University Players Twilight

Photo by Keith Ian PolakoffIn April 1992, Los Angeles exploded. And though it has been called everything from a riot to a rebellion, there's more to the aftershocks of the not-guilty verdicts delivered to the four officers accused of beating Rodney King than one little word can hold. The literal mayhem spread from Parker Center to Long Beach, San Francisco, even related incidents in Vegas and Atlanta, and the not-so-literal damage gets its due in this Cal State Long Beach production of Anna Deavere Smith's Twilight, an examination of various Angelenos in the aftermath of that not-so-domestic disturbance.

Twilight was originally conceived and produced as a one-woman show, but this starkly powerful University Players version ups the cast to four. And although the beginning moments are weak (and would collapse entirely without the strong, soulful singing of Ellen D. Williams), director Robert Allen effectively dredges up the dark emotions in the verbatim interviews of victims and witnesses.

The lithe and vibrant Paula Lema commands the stage as the representative voice of various African-Americans, while Kassie Thornton has the unenviable task of relating notoriously insensitive LAPD chief Daryl Gates' views. She transitions well from the shallow concerns of a Beverly Hills woman to the heartfelt gratitude of Reginald Denny, but some of her segments aren't as strong as they should be. Williams expresses the concerns of the Korean community, casting the racial question in terms more complex than black and white, and though Wendy Chaves' Latino voices aren't always clear, her passion shines through.

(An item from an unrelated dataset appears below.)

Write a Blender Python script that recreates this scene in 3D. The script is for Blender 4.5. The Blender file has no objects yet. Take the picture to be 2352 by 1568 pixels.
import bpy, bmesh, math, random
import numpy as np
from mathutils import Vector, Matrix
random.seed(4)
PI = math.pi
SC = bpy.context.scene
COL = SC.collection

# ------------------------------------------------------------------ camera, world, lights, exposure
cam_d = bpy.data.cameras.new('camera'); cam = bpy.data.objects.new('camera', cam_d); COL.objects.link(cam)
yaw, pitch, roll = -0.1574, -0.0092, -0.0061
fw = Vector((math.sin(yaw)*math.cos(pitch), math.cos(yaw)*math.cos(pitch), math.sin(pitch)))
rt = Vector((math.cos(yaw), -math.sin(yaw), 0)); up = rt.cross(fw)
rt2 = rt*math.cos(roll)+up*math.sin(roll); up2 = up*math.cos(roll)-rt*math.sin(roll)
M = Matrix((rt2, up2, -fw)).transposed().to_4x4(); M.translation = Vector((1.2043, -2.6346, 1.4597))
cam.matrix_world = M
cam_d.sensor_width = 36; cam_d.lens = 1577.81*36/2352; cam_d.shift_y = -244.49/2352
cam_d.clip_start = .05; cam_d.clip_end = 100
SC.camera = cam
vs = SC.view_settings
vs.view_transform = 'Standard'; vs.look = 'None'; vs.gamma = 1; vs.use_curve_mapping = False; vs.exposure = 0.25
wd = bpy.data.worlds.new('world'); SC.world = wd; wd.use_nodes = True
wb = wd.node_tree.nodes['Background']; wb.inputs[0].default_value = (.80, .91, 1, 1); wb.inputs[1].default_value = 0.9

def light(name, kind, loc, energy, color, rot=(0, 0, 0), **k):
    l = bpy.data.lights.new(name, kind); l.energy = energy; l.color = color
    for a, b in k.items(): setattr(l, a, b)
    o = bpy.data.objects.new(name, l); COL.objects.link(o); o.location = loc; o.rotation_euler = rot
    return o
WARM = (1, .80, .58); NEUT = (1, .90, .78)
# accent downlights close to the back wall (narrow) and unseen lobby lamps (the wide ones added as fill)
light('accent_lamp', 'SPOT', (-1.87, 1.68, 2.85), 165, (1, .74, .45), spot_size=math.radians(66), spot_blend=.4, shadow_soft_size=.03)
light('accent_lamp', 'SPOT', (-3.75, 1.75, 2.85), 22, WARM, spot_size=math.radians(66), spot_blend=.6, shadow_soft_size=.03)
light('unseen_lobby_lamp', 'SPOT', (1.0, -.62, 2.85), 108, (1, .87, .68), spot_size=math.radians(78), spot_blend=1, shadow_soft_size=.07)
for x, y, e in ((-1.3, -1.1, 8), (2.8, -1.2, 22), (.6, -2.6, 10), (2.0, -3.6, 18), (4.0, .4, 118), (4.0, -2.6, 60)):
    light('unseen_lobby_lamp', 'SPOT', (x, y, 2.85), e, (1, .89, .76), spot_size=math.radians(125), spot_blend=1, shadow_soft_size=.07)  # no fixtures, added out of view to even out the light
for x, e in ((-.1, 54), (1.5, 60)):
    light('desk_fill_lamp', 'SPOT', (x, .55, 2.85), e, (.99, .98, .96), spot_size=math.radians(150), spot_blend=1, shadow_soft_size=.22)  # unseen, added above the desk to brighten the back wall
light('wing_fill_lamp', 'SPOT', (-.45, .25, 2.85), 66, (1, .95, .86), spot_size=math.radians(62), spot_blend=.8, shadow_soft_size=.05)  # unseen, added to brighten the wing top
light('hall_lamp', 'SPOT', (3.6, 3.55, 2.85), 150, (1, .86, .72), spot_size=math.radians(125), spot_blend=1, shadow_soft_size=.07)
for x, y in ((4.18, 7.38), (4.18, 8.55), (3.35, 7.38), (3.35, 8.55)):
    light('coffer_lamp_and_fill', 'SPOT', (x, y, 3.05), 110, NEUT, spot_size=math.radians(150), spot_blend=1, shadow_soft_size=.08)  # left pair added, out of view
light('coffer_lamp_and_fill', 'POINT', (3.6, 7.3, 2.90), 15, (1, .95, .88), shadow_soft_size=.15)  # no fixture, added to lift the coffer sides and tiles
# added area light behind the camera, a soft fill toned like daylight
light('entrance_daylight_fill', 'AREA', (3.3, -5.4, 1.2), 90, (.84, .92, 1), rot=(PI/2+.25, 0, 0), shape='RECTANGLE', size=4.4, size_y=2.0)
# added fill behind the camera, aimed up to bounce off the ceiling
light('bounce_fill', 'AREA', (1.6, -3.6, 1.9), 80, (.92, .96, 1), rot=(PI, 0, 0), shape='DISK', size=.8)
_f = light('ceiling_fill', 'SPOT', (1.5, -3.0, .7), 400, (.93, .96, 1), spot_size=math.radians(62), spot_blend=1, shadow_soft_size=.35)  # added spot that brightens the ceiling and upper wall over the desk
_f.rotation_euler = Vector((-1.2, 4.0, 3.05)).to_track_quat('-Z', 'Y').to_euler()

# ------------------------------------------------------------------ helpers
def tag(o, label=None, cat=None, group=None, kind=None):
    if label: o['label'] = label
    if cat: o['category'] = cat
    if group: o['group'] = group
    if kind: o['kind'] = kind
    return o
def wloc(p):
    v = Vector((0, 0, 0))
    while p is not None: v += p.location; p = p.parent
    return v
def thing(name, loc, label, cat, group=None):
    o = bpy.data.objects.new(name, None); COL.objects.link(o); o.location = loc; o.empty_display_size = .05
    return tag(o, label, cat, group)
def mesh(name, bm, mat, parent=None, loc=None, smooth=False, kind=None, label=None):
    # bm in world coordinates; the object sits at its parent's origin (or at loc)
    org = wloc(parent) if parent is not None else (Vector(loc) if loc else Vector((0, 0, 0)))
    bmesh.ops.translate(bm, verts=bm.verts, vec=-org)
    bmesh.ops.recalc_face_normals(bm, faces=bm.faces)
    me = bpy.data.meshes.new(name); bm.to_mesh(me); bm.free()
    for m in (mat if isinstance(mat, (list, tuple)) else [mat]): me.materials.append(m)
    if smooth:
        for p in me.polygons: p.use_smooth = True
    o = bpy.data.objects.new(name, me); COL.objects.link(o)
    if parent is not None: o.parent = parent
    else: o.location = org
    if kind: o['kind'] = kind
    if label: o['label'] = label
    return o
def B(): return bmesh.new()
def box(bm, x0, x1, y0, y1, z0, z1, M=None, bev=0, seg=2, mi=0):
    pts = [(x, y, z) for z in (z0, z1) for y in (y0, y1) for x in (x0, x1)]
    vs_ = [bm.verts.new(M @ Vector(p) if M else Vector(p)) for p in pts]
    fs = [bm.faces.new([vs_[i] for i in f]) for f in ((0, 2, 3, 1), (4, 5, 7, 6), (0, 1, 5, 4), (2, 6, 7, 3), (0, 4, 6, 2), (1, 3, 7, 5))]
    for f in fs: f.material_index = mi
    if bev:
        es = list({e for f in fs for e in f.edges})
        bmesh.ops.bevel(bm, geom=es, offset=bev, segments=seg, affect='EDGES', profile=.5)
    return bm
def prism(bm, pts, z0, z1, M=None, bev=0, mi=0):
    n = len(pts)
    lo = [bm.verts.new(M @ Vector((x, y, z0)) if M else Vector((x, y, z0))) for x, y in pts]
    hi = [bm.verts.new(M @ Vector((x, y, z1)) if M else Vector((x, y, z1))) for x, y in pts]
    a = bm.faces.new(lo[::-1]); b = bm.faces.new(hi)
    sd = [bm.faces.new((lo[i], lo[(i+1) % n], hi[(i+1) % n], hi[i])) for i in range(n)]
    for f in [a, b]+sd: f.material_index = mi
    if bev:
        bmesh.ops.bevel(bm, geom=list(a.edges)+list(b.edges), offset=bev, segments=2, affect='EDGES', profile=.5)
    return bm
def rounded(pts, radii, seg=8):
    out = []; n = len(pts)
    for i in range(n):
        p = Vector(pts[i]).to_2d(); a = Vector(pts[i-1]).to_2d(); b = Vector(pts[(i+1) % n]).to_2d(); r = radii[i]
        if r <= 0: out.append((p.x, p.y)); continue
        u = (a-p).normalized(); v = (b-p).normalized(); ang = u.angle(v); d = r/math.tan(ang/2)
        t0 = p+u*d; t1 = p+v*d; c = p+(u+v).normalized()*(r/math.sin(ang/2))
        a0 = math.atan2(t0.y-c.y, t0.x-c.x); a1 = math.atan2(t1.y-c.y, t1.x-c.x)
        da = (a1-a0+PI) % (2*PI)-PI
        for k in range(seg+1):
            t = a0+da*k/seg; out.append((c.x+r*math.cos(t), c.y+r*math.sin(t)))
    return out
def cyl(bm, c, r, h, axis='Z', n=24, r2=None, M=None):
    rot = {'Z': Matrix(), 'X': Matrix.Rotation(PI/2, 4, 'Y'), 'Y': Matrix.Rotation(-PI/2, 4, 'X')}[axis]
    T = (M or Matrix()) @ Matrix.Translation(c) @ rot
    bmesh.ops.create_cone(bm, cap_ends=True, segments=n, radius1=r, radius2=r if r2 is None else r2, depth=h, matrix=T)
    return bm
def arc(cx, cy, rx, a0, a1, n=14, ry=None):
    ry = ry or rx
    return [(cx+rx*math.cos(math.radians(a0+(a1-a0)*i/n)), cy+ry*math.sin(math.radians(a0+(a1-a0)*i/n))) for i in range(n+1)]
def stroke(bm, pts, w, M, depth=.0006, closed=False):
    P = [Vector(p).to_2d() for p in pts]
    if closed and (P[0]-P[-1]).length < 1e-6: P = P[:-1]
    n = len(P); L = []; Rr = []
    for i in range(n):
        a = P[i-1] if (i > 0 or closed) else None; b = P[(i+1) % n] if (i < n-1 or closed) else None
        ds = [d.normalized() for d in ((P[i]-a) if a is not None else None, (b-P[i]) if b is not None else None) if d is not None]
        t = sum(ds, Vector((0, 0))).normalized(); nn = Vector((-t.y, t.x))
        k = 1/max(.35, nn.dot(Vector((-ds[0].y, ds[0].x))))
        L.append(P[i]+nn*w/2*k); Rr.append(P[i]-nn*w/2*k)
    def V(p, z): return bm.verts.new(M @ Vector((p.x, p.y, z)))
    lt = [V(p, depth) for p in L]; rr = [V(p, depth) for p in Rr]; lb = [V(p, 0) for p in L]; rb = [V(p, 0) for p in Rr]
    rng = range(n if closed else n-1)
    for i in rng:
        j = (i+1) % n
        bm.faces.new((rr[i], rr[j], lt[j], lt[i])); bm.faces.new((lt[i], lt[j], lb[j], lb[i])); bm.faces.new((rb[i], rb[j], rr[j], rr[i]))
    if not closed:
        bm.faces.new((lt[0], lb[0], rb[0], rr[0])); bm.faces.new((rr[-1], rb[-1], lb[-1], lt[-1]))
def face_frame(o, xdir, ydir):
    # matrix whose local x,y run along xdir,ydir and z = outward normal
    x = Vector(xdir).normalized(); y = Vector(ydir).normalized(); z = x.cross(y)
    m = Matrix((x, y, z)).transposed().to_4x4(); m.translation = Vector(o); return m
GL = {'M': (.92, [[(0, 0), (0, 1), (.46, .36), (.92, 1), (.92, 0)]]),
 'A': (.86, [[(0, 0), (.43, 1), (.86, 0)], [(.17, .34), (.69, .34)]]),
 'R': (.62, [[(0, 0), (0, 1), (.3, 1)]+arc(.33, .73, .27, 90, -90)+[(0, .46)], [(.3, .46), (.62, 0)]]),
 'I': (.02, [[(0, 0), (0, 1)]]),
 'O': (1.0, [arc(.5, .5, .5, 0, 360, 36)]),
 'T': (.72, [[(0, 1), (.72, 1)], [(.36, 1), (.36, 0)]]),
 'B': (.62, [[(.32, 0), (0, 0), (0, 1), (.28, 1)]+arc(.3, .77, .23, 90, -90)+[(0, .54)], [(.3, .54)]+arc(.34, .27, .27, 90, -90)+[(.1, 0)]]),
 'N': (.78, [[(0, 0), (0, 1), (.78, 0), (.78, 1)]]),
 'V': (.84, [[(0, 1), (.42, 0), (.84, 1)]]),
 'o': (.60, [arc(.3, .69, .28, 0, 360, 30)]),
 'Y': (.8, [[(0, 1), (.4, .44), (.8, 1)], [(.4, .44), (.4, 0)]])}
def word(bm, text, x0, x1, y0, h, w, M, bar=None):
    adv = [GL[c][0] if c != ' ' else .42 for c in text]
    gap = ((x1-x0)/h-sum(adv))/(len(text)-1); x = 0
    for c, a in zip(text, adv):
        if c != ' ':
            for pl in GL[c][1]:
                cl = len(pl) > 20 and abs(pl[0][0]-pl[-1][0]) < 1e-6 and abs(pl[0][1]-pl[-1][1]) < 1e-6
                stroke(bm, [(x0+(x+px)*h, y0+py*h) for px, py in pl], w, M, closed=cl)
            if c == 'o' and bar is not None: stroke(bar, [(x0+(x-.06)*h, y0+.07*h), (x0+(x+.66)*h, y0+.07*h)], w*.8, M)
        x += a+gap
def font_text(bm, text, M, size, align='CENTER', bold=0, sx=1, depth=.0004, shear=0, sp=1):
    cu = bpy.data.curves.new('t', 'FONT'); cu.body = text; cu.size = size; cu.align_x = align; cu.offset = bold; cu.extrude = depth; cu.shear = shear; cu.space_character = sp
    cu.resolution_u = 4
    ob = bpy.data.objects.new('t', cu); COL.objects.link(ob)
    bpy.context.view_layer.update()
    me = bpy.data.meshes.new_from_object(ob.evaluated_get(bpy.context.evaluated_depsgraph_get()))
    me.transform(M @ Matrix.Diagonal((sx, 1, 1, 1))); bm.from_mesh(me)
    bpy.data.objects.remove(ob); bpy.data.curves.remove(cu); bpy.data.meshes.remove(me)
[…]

It's a spare production: simply dressed women stand under a screen flashing slides representing the different speakers. Chaves and Williams stand silently at the sides during the longer passages afforded to Thornton and Lema, strengthening the underlying theme that important ethnic groups were sidelined during post-crisis discussions. But parallels between the experiences of African-American communities, Koreans who have known slavery, and Latinos who've had their civil rights abused chip away at some of the African-American justifications and explanations. Still, it might be by design: a twilight is a period of limbo, playwright Smith says, appropriate for the uneasy relations of race and class illustrated here. And sadly, as we weather post-Sept. 11 tensions, it doesn't seem like a sunrise will be coming any time soon.